### What is asked
In the listing below, find every line with the string "that" and pull it out.

# Start of Recorded data

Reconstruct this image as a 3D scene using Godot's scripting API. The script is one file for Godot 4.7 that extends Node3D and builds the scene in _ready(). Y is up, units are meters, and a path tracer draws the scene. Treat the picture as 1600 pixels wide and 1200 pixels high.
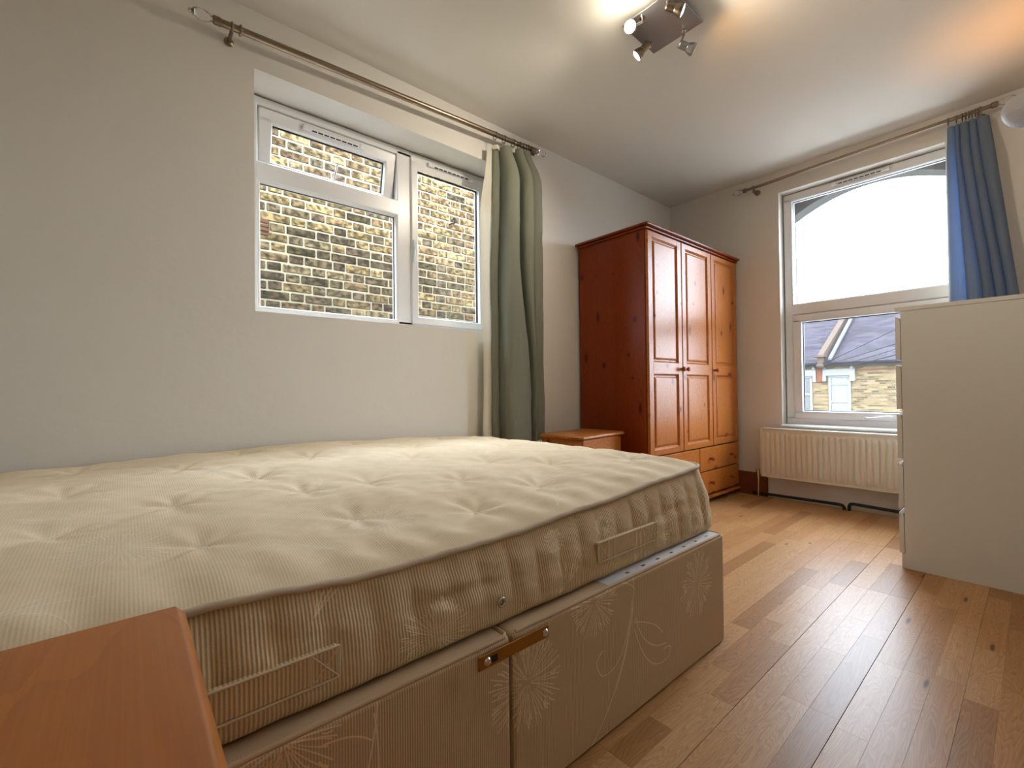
extends Node3D
# A bedroom: left wall is x = 0, far wall is z = 0, the camera stands near the back right corner.

const CEIL := 2.525
const RIGHT := 2.58
const BACK := 4.42

var rng := RandomNumberGenerator.new()
var used := {}
var M := {}


# ------------------------------------------------------------------ mesh builder
class Mb:
	var v := PackedVector3Array()
	var n := PackedVector3Array()
	var u := PackedVector2Array()
	var c := PackedColorArray()
	var tint := Color.WHITE
	var off := Vector2.ZERO

	func tri(a: Vector3, b: Vector3, d: Vector3, na: Vector3, nb: Vector3, nd: Vector3, ua: Vector2, ub: Vector2, ud: Vector2) -> void:
		if (b - a).cross(d - a).dot(na + nb + nd) > 0.0:
			v.append_array([a, d, b]); n.append_array([na, nd, nb]); u.append_array([ua + off, ud + off, ub + off])
		else:
			v.append_array([a, b, d]); n.append_array([na, nb, nd]); u.append_array([ua + off, ub + off, ud + off])
		c.append_array([tint, tint, tint])

	func quad(a: Vector3, b: Vector3, d: Vector3, e: Vector3, nrm: Vector3, ua := Vector2(0, 0), ub := Vector2(1, 0), ud := Vector2(1, 1), ue := Vector2(0, 1)) -> void:
		tri(a, b, d, nrm, nrm, nrm, ua, ub, ud)
		tri(a, d, e, nrm, nrm, nrm, ua, ud, ue)

	func puv(p: Vector3, axis: int, grain: int) -> Vector2:
		var a := (axis + 1) % 3
		var b := (axis + 2) % 3
		if grain == a:
			return Vector2(p[b], p[a])
		return Vector2(p[a], p[b])

	# box from lo to hi with its edges rounded off by r; the grain runs along one axis
	func box(lo: Vector3, hi: Vector3, r := 0.002, grain := 1) -> void:
		var ax := [Vector3.RIGHT, Vector3.UP, Vector3.BACK]
		var mid := (lo + hi) / 2.0
		var h := (hi - lo) / 2.0
		r = minf(r, minf(h.x, minf(h.y, h.z)) * 0.95)
		# corner point of the face across axis f, at the corner signs s
		var pt := func(f: int, s: Vector3) -> Vector3:
			var p := mid
			for k in 3:
				p[k] += s[k] * (h[k] if k == f else h[k] - r)
			return p
		for f in 3:
			var a := (f + 1) % 3
			var b := (f + 2) % 3
			for sg in [-1.0, 1.0]:
				var q := []
				for w in [[-1, -1], [1, -1], [1, 1], [-1, 1]]:
					var s := Vector3.ZERO
					s[f] = sg; s[a] = w[0]; s[b] = w[1]
					q.append(pt.call(f, s))
				quad(q[0], q[1], q[2], q[3], ax[f] * sg, puv(q[0], f, grain), puv(q[1], f, grain), puv(q[2], f, grain), puv(q[3], f, grain))
		if r <= 0.0:
			return
		for e in 3:  # edges that run along axis e
			var a := (e + 1) % 3
			var b := (e + 2) % 3
			for sa in [-1.0, 1.0]:
				for sb in [-1.0, 1.0]:
					var s0 := Vector3.ZERO
					s0[a] = sa; s0[b] = sb; s0[e] = -1
					var s1 := s0
					s1[e] = 1
					var p0: Vector3 = pt.call(a, s0)
					var p1: Vector3 = pt.call(a, s1)
					var p2: Vector3 = pt.call(b, s1)
					var p3: Vector3 = pt.call(b, s0)
					var na: Vector3 = ax[a] * sa
					var nb: Vector3 = ax[b] * sb
					var uu := [puv(p0, a, grain), puv(p1, a, grain), puv(p2, a, grain), puv(p3, a, grain)]
					tri(p0, p1, p2, na, na, nb, uu[0], uu[1], uu[2])
					tri(p0, p2, p3, na, nb, nb, uu[0], uu[2], uu[3])
		for sx in [-1.0, 1.0]:
			for sy in [-1.0, 1.0]:
				for sz in [-1.0, 1.0]:
					var s := Vector3(sx, sy, sz)
					var p0: Vector3 = pt.call(0, s)
					var p1: Vector3 = pt.call(1, s)
					var p2: Vector3 = pt.call(2, s)
					tri(p0, p1, p2, ax[0] * sx, ax[1] * sy, ax[2] * sz, puv(p0, 0, grain), puv(p1, 0, grain), puv(p2, 0, grain))

	# a smooth sheet: f(i, j) gives the point, i = 0..ni, j = 0..nj; out tells which side is the front
	func sheet(ni: int, nj: int, f: Callable, fuv: Callable, out: Vector3, sgn := 1.0) -> void:
		var p := []
		for i in ni + 1:
			var row := PackedVector3Array()
			for j in nj + 1:
				row.append(f.call(float(i) / ni, float(j) / nj))
			p.append(row)
		var nn := []
		var uvs := []
		for i in ni + 1:
			var row := PackedVector3Array()
			var urow := PackedVector2Array()
			for j in nj + 1:
				var di: Vector3 = p[mini(i + 1, ni)][j] - p[maxi(i - 1, 0)][j]
				var dj: Vector3 = p[i][mini(j + 1, nj)] - p[i][maxi(j - 1, 0)]
				var w := di.cross(dj).normalized()
				if out == Vector3.ZERO:
					w *= sgn
				elif w.dot(out) < 0.0:
					w = -w
				if w == Vector3.ZERO:
					w = out
				row.append(w)
				urow.append(fuv.call(float(i) / ni, float(j) / nj))
			nn.append(row)
			uvs.append(urow)
		for i in ni:
			for j in nj:
				tri(p[i][j], p[i + 1][j], p[i + 1][j + 1], nn[i][j], nn[i + 1][j], nn[i + 1][j + 1], uvs[i][j], uvs[i + 1][j], uvs[i + 1][j + 1])
				tri(p[i][j], p[i + 1][j + 1], p[i][j + 1], nn[i][j], nn[i + 1][j + 1], nn[i][j + 1], uvs[i][j], uvs[i + 1][j + 1], uvs[i][j + 1])

	# profile of (radius, height) turned round an axis
	func lathe(at: Vector3, axis: Vector3, prof: Array, seg := 20) -> void:
		var up := axis.normalized()
		var side := up.cross(Vector3.UP if absf(up.y) < 0.9 else Vector3.RIGHT).normalized()
		var fwd := up.cross(side)
		for k in prof.size() - 1:
			var r0: float = prof[k].x
			var r1: float = prof[k + 1].x
			var h0: float = prof[k].y
			var h1: float = prof[k + 1].y
			var sl := Vector2(h1 - h0, r0 - r1)  # normal in (radial, axial)
			if sl.length() < 1e-7:
				continue
			sl = sl.normalized()
			for s in seg:
				var a0 := TAU * s / seg
				var a1 := TAU * (s + 1) / seg
				var d0 := side * cos(a0) + fwd * sin(a0)
				var d1 := side * cos(a1) + fwd * sin(a1)
				var n0 := (d0 * sl.x + up * sl.y)
				var n1 := (d1 * sl.x + up * sl.y)
				var A := at + d0 * r0 + up * h0
				var B := at + d1 * r0 + up * h0
				var C := at + d1 * r1 + up * h1
				var D := at + d0 * r1 + up * h1
				var U0 := Vector2(float(s) / seg, h0)
				if r0 > 1e-6:
					tri(A, B, C, n0, n1, n1, U0, U0, U0)
				if r1 > 1e-6:
					tri(A, C, D, n0, n1, n0, U0, U0, U0)

	# tube of radius r through points
	func tube(pts: Array, r: float, seg := 10, caps := true) -> void:
		var rings := []
		var prev := Vector3.ZERO
		for i in pts.size():
			var d: Vector3 = (pts[mini(i + 1, pts.size() - 1)] - pts[maxi(i - 1, 0)]).normalized()
			var side := prev
			if side == Vector3.ZERO:
				side = d.cross(Vector3.UP if absf(d.y) < 0.9 else Vector3.RIGHT)
			side = (side - d * side.dot(d)).normalized()
			prev = side
			var fwd := d.cross(side)
			var ring := []
			for s in seg:
				ring.append(side * cos(TAU * s / seg) + fwd * sin(TAU * s / seg))
			rings.append(ring)
		for i in pts.size() - 1:
			for s in seg:
				var t := (s + 1) % seg
				var a0: Vector3 = rings[i][s]
				var a1: Vector3 = rings[i][t]
				var b0: Vector3 = rings[i + 1][s]
				var b1: Vector3 = rings[i + 1][t]
				var p: Vector3 = pts[i]
				var q: Vector3 = pts[i + 1]
				var uu := Vector2(float(s) / seg, p.length())
				tri(p + a0 * r, p + a1 * r, q + b1 * r, a0, a1, b1, uu, uu, uu)
				tri(p + a0 * r, q + b1 * r, q + b0 * r, a0, b1, b0, uu, uu, uu)
		if caps:
			for e in [0, pts.size() - 1]:
				var o: Vector3 = pts[e]
				var dn: Vector3 = (pts[e] - pts[1 if e == 0 else e - 1]).normalized()
				for s in seg:
					tri(o, o + rings[e][s] * r, o + rings[e][(s + 1) % seg] * r, dn, dn, dn, Vector2.ZERO, Vector2.ZERO, Vector2.ZERO)

	func torus(at: Vector3, axis: Vector3, R: float, r: float, seg := 20, sub := 8) -> void:
		var up := axis.normalized()
		var side := up.cross(Vector3.UP if absf(up.y) < 0.9 else Vector3.RIGHT).normalized()
		var fwd := up.cross(side)
		for s in seg:
			for t in sub:
				var P := []
				var N := []
				for w in [[s, t], [s + 1, t], [s + 1, t + 1], [s, t + 1]]:
					var a: float = TAU * w[0] / seg
					var b: float = TAU * w[1] / sub
					var d := side * cos(a) + fwd * sin(a)
					var nn := d * cos(b) + up * sin(b)
					P.append(at + d * R + nn * r)
					N.append(nn)
				tri(P[0], P[1], P[2], N[0], N[1], N[2], Vector2.ZERO, Vector2.ZERO, Vector2.ZERO)
				tri(P[0], P[2], P[3], N[0], N[2], N[3], Vector2.ZERO, Vector2.ZERO, Vector2.ZERO)

	# flat polygon in a plane pushed along dir by depth (convex or ear-clipped)
	func extrude(poly: PackedVector2Array, o: Vector3, ex: Vector3, ey: Vector3, depth: float) -> void:
		var dir := ex.cross(ey).normalized()
		var idx := Geometry2D.triangulate_polygon(poly)
		var P := func(k: int, d: float) -> Vector3:
			return o + ex * poly[k].x + ey * poly[k].y + dir * d
		for t in range(0, idx.size(), 3):
			for d in [0.0, depth]:
				var nn := dir * (1.0 if d == maxf(depth, 0.0) else -1.0)
				tri(P.call(idx[t], d), P.call(idx[t + 1], d), P.call(idx[t + 2], d), nn, nn, nn, poly[idx[t]], poly[idx[t + 1]], poly[idx[t + 2]])
		var area := 0.0
		for k in poly.size():
			area += poly[k].cross(poly[(k + 1) % poly.size()])
		for k in poly.size():
			var e := poly[(k + 1) % poly.size()] - poly[k]
			var o2 := Vector2(e.y, -e.x).normalized() * signf(area)
			var nn := ex * o2.x + ey * o2.y
			quad(P.call(k, 0.0), P.call((k + 1) % poly.size(), 0.0), P.call((k + 1) % poly.size(), depth), P.call(k, depth), nn, poly[k], poly[(k + 1) % poly.size()], poly[(k + 1) % poly.size()] + Vector2(0, depth), poly[k] + Vector2(0, depth))

	func mesh(shift: Vector3) -> ArrayMesh:
		var vv := v.duplicate()
		for k in vv.size():
			vv[k] -= shift
		var nn := n.duplicate()
		for k in nn.size():
			nn[k] = nn[k].normalized()
		var a := []
		a.resize(Mesh.ARRAY_MAX)
		a[Mesh.ARRAY_VERTEX] = vv
		a[Mesh.ARRAY_NORMAL] = nn
		a[Mesh.ARRAY_TEX_UV] = u
		a[Mesh.ARRAY_COLOR] = c
		var m := ArrayMesh.new()
		m.add_surface_from_arrays(Mesh.PRIMITIVE_TRIANGLES, a)
		return m


# ------------------------------------------------------------------ things, parts, names
func numbered(called: String) -> String:
	if not used.has(called):
		used[called] = 0
		return called
	used[called] += 1
	return "%s_%03d" % [called, used[called]]

func origin(o: Node) -> Vector3:
	return o.position + origin(o.get_parent()) if o != self and o is Node3D else Vector3.ZERO

func tag(o: Node, label: String, category: String, group := "") -> Node:
	o.set_meta("label", label)
	o.set_meta("category", category)
	if group:
		o.set_meta("group", group)
	return o

func thing(called: String, label: String, category: String, at: Vector3, group := "") -> Node3D:
	var o := Node3D.new()
	o.name = numbered(called)
	add_child(o)
	o.position = at
	return tag(o, label, category, group)

# commits a builder whose points are in the room's coordinates as one named mesh
func obj(called: String, b: Mb, mat: Material, parent: Node = null) -> MeshInstance3D:
	var o := MeshInstance3D.new()
	var p: Node = parent if parent else self
	o.name = numbered(called) if p == self else called
	o.mesh = b.mesh(origin(p))
	o.mesh.surface_set_material(0, mat)
	p.add_child(o, true)
	return o

func structure(o: Node) -> Node:
	o.set_meta("kind", "structure")
	return o

func bxm(lo: Vector3, hi: Vector3, r := 0.002, grain := 1) -> Mb:
	var b := Mb.new()
	b.off = Vector2(rng.randf(), rng.randf()) * 3.0
	b.box(lo, hi, r, grain)
	return b


# ------------------------------------------------------------------ materials
func mat(col: Color, rough := 0.6, metal := 0.0) -> StandardMaterial3D:
	var m := StandardMaterial3D.new()
	m.albedo_color = col
	m.roughness = rough
	m.metallic = metal
	return m

func tex(w: int, h: int, bytes: PackedByteArray) -> ImageTexture:
	return ImageTexture.create_from_image(Image.create_from_data(w, h, false, Image.FORMAT_RGB8, bytes))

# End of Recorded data

### Exercise output
Reconstruct this image as a 3D scene using Godot's scripting API. The script is one file for Godot 4.7 that extends Node3D and builds the scene in _ready(). Y is up, units are meters, and a path tracer draws the scene. Treat the picture as 1600 pixels wide and 1200 pixels high.
		for e in 3:  # edges that run along axis e